One Creator


Moshe Ben-Chaim



1) Why does God repeat the idea that the Locusts ate “the remainder”[1] of the crops which Hail did not devastate? 

2) Certainly, God was capable of destroying all of Egypt’s crops with the Plague of Hail. Why then did He leave over some crops for the locusts? 


Question #1 suggests a relationship between Locusts and Hail. That is, Locusts addressed the same issue that Hail addressed. This must astonish man: a zoological plague follows a meteorological plague where both plagues targeted the destruction of Egypt’s crops. This sends a divine message of “orchestration”: there is one Governor of animal life and the heavens. 

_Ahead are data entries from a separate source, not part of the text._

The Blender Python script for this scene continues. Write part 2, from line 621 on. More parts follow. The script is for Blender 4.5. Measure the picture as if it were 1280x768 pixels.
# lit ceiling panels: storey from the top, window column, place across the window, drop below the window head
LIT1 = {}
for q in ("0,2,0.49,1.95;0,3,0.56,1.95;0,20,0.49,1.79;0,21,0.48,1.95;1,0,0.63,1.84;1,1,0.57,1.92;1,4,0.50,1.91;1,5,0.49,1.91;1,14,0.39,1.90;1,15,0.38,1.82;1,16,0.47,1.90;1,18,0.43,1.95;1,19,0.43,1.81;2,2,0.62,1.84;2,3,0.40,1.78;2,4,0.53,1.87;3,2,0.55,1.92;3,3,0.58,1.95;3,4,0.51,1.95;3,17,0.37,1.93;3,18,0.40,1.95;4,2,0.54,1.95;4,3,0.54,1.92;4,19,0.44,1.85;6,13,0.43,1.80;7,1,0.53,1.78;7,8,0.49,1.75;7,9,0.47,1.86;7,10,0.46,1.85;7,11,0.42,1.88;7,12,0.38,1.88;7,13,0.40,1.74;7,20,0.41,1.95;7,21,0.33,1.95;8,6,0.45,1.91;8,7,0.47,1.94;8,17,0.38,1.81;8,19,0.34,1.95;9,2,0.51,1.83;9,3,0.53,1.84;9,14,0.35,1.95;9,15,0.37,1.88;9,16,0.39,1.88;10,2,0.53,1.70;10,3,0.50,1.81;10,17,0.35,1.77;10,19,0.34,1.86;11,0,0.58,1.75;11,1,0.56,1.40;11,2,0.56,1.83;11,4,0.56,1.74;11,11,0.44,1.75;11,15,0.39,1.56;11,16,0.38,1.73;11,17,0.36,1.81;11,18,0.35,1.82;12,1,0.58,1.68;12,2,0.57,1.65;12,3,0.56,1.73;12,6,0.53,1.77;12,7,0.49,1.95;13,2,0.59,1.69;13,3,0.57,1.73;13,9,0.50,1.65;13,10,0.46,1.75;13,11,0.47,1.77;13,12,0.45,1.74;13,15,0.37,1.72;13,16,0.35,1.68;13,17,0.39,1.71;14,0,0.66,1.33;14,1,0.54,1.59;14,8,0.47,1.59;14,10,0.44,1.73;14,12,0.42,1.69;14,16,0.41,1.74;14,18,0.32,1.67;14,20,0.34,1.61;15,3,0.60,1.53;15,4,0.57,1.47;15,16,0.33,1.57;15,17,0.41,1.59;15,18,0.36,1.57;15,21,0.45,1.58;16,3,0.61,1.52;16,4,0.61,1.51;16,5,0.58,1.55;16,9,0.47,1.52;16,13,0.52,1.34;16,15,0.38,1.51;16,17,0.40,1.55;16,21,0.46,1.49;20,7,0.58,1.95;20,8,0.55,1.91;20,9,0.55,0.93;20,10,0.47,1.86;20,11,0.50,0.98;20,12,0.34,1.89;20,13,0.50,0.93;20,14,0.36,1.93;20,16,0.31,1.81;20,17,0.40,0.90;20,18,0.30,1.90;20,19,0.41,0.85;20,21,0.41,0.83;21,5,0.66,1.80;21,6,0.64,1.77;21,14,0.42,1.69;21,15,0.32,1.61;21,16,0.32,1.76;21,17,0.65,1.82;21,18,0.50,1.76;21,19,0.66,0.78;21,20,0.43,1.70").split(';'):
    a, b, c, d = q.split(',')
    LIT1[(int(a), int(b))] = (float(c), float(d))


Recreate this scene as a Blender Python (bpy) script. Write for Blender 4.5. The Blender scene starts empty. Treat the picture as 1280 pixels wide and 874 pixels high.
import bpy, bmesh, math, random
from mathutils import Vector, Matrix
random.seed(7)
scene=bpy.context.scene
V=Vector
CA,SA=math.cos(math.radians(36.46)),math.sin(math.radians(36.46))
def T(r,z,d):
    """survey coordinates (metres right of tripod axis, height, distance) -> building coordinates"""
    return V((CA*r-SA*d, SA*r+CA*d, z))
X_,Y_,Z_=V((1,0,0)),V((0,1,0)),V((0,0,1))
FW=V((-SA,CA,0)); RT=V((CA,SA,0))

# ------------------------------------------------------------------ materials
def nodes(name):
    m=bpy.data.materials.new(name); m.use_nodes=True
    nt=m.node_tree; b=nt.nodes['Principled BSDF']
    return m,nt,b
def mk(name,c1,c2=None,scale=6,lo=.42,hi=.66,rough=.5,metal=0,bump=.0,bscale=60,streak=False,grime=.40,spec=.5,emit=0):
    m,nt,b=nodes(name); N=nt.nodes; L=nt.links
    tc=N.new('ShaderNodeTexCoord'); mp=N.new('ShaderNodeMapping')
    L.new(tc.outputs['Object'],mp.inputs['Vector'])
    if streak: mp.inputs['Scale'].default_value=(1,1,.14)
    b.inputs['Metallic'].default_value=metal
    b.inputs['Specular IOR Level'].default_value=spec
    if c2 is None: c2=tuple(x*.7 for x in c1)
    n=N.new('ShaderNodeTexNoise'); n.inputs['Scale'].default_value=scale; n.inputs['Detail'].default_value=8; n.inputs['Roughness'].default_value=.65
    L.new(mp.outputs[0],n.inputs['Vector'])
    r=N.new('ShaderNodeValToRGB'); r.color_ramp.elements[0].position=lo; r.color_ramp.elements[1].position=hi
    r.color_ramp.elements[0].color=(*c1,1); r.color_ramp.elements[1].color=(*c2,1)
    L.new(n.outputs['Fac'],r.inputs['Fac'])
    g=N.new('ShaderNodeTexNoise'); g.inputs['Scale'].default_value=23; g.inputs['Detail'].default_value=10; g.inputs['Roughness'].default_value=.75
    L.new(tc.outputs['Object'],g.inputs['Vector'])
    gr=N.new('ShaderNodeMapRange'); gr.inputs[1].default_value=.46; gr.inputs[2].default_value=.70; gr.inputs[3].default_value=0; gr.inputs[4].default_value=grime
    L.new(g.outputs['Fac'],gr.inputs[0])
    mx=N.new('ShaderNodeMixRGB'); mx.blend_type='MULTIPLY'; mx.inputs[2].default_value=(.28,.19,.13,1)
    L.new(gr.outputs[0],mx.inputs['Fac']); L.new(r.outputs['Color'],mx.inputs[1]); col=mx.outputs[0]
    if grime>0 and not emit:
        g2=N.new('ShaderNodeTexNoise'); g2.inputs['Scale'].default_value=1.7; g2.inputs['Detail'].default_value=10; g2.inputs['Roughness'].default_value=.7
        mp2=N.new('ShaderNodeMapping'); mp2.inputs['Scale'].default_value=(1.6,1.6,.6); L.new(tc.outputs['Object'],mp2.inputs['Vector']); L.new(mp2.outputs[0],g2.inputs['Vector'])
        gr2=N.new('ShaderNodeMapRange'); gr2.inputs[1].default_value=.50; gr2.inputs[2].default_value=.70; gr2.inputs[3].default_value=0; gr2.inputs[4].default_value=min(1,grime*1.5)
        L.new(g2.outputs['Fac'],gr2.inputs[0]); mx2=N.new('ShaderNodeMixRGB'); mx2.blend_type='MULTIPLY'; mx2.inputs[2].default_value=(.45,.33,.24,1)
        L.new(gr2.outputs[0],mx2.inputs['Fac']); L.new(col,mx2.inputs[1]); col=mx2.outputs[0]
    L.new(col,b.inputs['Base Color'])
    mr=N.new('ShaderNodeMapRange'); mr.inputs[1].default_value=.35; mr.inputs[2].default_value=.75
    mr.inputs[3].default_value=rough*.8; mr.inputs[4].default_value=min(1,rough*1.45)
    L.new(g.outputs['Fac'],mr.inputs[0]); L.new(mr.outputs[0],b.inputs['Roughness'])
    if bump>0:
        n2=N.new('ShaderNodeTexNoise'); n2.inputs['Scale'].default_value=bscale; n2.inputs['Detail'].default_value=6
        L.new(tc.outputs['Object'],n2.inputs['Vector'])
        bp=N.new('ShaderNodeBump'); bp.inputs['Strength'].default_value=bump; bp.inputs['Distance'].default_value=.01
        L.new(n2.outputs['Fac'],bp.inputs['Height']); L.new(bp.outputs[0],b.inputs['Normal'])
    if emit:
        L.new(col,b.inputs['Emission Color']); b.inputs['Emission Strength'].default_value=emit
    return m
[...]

Egypt did not think that there was any connection between heavenly events, and those in the animal kingdom. They felt there exists two distinct spheres; each one controlled by distinct deities. God’s message here is that there is one Deity, and He controls all, expressed in a zoological phenomenon following a meteorological phenomenon that share the same objective. This connection is expressed as Locusts eating “the remainder” of the crops which Hail did not devastate. Both spheres of existence addressed the same goal, meaning a Designer orchestrated heaven and Earth to achieve a singular outcome. This taught Egypt that heaven and Earth are under the control of a single Deity.

God spared some crops from Hail’s destruction in order to teach Pharaoh and Egypt this very lesson. This is just one facet in God’s plan of the 10 Plagues to unveil Egypt’s idolatry as false.